Given that Obama's administration was responsible for deporting more foreigners than all previous US administrations the singling out of Trump as uniquely bad only serves to whitewash the Obama administration and absolve from doing such bad things. The wall that Trump declared he is going to build between the US and Mexico already exists in fence form, largely built and enforced by both Obama and Clinton. Again, Obama and Clinton were supporters of more bombing raids against some of the poorest countries, yet it's Trump that's tarred with being nasty to foreigners and potentiallyb eing a destabilising force around the globe.
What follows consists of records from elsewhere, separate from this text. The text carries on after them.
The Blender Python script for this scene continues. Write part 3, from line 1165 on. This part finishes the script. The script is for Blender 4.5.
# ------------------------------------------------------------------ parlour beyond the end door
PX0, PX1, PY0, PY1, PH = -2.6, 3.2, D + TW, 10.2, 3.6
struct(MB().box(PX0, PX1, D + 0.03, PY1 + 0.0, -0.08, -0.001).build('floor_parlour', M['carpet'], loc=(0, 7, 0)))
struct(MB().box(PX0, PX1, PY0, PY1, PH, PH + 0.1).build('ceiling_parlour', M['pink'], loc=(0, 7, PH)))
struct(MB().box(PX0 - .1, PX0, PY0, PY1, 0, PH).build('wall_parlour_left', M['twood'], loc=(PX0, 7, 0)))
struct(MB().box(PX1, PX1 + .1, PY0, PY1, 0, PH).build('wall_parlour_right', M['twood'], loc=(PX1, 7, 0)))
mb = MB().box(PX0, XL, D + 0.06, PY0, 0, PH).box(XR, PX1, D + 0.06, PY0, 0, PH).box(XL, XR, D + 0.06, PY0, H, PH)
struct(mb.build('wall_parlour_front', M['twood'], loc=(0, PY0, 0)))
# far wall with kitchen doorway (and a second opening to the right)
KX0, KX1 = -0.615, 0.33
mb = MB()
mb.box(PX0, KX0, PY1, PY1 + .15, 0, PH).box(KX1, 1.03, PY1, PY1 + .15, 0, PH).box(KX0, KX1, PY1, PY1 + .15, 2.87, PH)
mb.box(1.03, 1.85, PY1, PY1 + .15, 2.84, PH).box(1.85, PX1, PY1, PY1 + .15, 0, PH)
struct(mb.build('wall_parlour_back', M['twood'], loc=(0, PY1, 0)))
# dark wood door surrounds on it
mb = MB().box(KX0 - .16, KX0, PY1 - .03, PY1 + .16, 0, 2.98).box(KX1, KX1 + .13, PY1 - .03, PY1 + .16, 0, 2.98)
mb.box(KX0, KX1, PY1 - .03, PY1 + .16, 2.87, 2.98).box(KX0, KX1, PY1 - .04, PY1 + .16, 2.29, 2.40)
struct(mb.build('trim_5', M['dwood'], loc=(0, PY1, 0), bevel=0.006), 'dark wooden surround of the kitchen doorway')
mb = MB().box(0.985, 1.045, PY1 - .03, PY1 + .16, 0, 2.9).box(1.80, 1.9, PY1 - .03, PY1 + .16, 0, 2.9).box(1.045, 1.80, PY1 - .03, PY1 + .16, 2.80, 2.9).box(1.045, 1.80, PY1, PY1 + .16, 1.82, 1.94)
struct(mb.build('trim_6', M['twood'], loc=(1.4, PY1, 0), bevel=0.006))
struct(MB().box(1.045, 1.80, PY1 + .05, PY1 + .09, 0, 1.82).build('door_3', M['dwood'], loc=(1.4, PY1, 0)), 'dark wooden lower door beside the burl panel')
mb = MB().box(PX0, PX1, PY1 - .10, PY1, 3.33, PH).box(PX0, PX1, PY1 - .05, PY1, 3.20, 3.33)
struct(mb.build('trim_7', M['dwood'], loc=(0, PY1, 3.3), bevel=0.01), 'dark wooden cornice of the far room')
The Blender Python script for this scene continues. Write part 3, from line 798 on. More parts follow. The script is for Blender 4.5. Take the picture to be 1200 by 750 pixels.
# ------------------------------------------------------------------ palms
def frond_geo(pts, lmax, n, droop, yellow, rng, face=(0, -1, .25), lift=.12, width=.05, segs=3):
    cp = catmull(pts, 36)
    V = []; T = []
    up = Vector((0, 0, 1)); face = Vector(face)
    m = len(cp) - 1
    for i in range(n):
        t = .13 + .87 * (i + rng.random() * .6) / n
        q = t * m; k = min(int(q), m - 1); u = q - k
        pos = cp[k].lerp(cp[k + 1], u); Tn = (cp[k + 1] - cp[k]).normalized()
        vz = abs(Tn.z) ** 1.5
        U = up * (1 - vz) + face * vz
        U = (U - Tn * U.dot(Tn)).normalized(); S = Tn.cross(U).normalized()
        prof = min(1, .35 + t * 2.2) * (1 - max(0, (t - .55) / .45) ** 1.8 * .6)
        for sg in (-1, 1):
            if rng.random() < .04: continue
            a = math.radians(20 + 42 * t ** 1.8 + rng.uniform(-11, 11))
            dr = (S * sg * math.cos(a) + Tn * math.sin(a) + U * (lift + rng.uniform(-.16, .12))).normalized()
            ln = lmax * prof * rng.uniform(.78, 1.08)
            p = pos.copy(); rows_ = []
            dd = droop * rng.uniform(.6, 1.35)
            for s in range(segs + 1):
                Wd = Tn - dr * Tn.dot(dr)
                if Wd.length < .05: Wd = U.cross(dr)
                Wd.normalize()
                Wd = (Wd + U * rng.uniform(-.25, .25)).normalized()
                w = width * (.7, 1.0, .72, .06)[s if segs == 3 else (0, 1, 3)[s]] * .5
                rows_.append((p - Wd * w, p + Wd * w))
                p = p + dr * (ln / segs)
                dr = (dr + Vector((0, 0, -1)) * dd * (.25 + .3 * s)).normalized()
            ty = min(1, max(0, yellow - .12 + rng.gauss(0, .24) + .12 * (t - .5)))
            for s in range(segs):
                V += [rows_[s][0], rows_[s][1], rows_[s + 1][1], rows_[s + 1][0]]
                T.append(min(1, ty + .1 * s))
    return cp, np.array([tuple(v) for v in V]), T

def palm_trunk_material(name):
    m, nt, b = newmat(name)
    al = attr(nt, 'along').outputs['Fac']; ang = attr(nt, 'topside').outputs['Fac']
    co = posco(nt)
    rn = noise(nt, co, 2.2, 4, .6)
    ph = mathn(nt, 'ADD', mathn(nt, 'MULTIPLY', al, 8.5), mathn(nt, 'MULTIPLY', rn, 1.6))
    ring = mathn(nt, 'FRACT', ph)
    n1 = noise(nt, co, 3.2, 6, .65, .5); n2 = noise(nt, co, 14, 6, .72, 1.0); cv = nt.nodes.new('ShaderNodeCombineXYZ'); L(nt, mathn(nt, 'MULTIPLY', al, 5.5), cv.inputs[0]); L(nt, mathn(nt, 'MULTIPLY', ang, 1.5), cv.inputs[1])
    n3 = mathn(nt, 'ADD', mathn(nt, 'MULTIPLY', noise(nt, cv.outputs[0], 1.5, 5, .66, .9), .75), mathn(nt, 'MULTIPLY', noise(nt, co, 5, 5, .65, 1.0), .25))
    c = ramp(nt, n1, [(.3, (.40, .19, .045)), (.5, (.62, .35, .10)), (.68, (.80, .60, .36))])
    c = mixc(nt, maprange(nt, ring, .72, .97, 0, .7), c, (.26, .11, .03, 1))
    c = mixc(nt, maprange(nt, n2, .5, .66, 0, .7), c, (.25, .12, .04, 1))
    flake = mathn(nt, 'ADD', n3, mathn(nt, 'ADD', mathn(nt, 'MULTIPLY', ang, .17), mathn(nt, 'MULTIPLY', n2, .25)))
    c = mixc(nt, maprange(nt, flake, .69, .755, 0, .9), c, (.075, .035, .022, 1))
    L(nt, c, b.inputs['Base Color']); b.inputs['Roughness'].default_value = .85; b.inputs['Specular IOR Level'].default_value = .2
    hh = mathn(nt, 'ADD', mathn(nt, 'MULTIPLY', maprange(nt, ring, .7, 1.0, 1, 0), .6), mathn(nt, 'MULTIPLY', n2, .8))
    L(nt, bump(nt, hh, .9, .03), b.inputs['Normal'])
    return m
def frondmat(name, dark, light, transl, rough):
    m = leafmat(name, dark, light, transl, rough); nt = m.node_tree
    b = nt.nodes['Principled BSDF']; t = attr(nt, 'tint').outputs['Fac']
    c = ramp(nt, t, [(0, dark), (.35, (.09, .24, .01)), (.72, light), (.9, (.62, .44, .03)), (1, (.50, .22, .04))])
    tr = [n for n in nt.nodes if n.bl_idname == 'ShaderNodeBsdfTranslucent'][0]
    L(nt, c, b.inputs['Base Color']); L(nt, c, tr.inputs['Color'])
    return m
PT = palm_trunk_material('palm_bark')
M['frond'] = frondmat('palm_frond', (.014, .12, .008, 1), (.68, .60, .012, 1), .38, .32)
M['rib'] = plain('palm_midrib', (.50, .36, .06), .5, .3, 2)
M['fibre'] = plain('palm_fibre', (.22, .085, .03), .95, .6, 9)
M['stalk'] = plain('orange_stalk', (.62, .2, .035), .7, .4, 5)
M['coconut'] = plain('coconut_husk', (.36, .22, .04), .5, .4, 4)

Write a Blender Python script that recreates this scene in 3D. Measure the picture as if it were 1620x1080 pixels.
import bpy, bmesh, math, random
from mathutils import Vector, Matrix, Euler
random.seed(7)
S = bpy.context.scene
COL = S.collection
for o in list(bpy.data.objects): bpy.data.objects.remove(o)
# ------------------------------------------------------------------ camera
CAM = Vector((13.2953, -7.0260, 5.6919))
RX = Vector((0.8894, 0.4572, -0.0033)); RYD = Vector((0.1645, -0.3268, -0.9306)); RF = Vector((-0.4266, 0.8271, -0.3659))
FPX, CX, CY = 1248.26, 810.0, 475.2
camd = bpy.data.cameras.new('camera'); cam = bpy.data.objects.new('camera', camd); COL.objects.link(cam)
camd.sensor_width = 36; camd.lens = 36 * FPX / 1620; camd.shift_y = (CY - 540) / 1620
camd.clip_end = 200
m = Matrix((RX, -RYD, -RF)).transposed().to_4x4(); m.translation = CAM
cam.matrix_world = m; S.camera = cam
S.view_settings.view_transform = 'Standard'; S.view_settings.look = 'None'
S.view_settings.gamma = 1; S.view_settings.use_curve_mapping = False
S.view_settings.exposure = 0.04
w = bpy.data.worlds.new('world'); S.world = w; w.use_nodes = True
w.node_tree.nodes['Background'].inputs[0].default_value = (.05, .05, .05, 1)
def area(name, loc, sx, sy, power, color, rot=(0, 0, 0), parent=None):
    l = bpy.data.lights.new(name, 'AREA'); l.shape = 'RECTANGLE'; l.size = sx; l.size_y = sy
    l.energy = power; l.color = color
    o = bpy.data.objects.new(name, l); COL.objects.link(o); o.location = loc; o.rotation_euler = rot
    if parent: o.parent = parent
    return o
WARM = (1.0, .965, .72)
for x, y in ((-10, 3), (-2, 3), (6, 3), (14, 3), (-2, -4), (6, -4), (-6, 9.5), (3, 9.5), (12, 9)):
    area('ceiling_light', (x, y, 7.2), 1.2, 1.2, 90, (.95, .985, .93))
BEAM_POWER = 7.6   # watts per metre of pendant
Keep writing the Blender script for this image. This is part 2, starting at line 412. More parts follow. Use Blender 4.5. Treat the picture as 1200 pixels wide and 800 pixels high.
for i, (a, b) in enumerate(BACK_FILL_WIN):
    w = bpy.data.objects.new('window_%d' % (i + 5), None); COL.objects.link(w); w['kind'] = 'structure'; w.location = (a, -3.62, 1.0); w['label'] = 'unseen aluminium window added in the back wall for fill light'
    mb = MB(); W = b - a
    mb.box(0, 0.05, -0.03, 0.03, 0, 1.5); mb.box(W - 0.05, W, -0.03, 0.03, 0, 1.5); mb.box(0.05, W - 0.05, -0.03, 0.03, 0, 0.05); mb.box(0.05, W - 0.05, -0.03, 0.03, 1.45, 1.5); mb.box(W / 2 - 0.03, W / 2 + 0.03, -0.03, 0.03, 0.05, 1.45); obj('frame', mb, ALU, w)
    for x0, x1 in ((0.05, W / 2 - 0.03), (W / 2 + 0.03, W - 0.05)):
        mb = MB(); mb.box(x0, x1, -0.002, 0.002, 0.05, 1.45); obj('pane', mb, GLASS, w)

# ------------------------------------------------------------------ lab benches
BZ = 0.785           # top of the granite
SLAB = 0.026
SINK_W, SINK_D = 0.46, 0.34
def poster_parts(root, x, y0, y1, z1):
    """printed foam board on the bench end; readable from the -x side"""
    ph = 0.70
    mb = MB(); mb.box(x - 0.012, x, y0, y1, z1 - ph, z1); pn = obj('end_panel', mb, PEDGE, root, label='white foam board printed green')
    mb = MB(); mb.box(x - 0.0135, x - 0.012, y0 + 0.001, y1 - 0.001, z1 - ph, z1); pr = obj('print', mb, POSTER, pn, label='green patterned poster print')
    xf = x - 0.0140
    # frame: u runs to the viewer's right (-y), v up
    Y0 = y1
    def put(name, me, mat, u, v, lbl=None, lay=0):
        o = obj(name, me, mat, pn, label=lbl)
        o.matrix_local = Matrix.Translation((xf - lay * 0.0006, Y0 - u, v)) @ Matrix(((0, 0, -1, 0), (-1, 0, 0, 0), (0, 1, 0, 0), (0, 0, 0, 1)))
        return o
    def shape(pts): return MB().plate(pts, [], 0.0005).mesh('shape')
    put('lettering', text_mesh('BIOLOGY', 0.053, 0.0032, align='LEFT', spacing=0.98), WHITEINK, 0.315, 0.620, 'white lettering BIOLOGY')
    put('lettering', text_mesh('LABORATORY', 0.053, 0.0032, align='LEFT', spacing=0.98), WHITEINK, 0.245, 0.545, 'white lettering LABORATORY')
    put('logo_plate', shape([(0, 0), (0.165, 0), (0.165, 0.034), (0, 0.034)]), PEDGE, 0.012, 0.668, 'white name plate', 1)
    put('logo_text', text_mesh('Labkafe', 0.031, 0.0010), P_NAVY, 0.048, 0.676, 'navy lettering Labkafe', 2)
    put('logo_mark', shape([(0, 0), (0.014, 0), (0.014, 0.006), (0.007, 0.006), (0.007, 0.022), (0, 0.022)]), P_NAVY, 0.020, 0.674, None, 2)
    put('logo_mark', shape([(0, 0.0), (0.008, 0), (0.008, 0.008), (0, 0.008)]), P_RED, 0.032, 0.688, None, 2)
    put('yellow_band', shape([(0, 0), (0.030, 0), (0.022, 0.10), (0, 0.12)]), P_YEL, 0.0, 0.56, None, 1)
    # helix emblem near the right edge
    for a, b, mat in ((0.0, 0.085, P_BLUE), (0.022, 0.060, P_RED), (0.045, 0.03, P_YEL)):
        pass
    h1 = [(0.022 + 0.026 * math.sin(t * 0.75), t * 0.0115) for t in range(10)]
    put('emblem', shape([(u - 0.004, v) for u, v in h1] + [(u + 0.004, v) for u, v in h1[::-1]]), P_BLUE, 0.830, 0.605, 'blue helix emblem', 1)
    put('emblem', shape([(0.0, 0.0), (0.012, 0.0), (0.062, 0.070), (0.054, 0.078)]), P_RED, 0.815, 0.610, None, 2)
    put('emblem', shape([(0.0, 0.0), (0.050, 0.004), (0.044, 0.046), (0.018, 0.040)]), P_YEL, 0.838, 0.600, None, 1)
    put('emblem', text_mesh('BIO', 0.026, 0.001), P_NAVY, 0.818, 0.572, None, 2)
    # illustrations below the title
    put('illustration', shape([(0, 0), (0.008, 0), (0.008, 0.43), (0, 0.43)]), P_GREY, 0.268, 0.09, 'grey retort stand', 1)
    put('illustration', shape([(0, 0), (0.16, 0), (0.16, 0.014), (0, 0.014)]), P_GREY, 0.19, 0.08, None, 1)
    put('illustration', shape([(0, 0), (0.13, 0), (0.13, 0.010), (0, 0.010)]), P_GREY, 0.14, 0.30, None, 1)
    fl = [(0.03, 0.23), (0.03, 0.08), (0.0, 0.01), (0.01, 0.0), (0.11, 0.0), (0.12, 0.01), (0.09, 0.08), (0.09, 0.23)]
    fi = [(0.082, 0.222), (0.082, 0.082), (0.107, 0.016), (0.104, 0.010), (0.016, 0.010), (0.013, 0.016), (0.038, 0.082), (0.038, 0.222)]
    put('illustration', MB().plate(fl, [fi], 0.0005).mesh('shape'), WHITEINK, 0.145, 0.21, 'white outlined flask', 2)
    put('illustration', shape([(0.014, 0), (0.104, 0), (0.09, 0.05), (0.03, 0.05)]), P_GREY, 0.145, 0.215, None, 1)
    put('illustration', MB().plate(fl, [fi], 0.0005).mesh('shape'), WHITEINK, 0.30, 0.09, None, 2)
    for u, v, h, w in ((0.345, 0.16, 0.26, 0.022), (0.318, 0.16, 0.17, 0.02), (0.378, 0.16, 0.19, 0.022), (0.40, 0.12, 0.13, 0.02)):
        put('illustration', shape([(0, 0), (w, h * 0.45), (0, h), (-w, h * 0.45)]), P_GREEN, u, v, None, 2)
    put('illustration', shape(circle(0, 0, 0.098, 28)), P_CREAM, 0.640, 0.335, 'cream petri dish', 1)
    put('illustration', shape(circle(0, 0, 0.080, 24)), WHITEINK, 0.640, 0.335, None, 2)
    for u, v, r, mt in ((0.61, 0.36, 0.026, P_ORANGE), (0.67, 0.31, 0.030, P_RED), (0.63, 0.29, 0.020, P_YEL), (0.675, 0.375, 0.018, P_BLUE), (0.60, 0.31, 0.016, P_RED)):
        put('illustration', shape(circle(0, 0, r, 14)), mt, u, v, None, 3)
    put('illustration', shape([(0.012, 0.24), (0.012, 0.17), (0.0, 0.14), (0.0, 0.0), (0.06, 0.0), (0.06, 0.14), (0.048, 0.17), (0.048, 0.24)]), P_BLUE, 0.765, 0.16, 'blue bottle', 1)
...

Fingering Trump as uniquely bad is playing with fire and historical record that makes Newspeak look amateurish - what a shock many liberals will get when they realise it's them that are whitewashing History.

 

The use of Brexit discussions to try and paint Trump as racist is only going to backfire if we have an honest discussion about Fortress Europe that sent back 11,000 refugess last year and has actual Israeli style walls at its periphery that Trump can only dream of. Campaigns against Trump as a character whilst leaving the very real actions the EU are involved in at its borders and paying African nations to prevent its people from trying to get to Europe are only going to make engaging people in open and honest discussions about politics harder. The genie let out of the bottle with Brexit should not be put back in the bottle, and we should endeavour to open the cracks in our complacent political institutions further, in order to be left with a healthier democracy.